▸ **TASK TO CARRY OUT**: Write out, word for word, the first line of the data below and every line after it through the one containing "COL = S.collection".

▸ **DATA SECTION**:
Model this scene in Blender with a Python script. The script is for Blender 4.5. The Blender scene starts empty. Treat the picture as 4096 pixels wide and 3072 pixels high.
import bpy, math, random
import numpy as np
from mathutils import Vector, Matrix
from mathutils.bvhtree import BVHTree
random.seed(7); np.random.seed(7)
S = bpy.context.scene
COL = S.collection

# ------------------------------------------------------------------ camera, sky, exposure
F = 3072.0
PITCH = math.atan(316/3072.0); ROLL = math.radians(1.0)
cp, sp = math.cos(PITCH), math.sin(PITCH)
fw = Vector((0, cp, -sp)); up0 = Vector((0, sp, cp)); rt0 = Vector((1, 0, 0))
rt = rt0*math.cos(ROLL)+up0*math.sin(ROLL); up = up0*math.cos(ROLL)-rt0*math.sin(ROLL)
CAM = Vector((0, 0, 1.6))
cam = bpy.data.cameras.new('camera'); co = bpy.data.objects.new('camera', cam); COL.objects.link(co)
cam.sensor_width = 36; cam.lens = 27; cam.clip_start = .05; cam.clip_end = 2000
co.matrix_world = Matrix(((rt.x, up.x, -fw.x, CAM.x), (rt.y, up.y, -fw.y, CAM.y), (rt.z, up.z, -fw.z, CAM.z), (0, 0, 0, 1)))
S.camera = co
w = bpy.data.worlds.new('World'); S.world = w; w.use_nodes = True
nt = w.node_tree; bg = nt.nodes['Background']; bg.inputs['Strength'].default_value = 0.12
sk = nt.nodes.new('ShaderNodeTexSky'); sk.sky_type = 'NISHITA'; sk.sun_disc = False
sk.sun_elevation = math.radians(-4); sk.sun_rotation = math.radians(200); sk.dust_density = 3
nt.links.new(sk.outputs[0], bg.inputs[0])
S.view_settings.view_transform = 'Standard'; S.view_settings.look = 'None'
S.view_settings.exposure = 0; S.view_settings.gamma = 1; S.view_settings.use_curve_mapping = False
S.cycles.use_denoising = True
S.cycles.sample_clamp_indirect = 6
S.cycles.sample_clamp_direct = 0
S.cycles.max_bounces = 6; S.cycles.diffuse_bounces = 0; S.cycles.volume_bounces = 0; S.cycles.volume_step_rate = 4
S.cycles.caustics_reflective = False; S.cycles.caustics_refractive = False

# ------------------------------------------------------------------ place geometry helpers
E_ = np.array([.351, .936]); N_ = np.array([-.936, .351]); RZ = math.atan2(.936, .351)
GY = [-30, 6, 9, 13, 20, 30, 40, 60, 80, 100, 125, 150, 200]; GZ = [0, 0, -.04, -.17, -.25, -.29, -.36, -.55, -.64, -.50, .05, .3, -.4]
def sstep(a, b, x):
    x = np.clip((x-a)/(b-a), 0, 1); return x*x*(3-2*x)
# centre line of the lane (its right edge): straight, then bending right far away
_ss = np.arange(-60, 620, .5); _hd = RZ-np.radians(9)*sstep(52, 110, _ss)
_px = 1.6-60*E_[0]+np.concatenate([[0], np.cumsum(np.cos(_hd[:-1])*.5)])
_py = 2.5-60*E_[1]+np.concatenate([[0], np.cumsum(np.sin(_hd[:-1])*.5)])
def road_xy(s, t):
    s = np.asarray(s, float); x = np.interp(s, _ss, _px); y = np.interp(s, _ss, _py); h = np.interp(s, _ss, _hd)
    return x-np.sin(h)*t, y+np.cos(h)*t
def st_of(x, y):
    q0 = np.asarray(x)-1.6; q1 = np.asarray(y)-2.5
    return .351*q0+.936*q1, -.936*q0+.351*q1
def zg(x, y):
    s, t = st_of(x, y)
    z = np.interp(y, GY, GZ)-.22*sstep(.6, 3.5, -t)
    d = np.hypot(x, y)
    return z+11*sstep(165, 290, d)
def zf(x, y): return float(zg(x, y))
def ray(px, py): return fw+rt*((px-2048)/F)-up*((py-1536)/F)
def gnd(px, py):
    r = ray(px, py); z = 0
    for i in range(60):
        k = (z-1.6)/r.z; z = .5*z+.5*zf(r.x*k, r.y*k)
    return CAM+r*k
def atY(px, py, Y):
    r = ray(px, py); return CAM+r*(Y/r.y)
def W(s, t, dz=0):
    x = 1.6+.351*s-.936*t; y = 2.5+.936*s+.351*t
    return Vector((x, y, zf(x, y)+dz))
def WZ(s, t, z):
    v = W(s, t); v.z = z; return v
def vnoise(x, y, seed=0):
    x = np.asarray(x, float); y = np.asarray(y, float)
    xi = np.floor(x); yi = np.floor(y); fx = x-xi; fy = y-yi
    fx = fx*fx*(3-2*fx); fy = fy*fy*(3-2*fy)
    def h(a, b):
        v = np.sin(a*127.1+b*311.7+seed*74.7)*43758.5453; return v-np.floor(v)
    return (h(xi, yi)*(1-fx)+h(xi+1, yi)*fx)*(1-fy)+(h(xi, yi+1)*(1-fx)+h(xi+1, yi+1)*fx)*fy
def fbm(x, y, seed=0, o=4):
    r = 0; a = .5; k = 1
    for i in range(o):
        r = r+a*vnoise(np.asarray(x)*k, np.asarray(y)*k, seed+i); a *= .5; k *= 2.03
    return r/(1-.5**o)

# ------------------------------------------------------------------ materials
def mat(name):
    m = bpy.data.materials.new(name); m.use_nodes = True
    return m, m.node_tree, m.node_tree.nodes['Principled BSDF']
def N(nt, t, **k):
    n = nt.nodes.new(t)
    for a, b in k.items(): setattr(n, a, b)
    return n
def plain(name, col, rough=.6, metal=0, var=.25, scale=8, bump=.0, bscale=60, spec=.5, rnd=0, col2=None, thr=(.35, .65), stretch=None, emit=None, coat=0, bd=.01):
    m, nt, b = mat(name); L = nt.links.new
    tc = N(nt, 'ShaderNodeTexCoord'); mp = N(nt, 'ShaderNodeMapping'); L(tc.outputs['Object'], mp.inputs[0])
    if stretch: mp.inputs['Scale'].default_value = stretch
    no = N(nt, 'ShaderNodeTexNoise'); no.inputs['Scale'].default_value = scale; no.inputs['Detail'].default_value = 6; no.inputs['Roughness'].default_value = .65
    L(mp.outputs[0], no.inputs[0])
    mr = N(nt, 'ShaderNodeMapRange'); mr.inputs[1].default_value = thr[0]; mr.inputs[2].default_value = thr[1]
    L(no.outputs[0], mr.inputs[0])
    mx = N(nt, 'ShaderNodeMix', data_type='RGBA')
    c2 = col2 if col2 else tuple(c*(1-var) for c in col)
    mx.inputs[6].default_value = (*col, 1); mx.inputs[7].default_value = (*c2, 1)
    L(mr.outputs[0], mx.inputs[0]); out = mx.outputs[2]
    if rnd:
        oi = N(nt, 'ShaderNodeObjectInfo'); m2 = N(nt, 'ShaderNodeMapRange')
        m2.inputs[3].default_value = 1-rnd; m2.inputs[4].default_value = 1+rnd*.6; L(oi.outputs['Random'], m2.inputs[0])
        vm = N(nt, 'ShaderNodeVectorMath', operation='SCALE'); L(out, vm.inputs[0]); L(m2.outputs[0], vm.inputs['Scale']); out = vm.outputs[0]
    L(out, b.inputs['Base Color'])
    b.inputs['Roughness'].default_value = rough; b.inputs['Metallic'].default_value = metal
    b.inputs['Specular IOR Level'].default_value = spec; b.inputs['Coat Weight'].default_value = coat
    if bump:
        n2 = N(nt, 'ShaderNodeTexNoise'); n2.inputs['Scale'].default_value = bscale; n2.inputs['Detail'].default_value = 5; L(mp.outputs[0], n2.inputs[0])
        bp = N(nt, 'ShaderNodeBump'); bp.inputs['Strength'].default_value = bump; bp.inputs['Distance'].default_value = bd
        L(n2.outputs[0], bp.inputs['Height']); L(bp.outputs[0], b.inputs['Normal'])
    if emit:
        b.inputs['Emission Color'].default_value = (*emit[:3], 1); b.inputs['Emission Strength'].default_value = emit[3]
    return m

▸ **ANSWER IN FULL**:
Model this scene in Blender with a Python script. The script is for Blender 4.5. The Blender scene starts empty. Treat the picture as 4096 pixels wide and 3072 pixels high.
import bpy, math, random
import numpy as np
from mathutils import Vector, Matrix
from mathutils.bvhtree import BVHTree
random.seed(7); np.random.seed(7)
S = bpy.context.scene
COL = S.collection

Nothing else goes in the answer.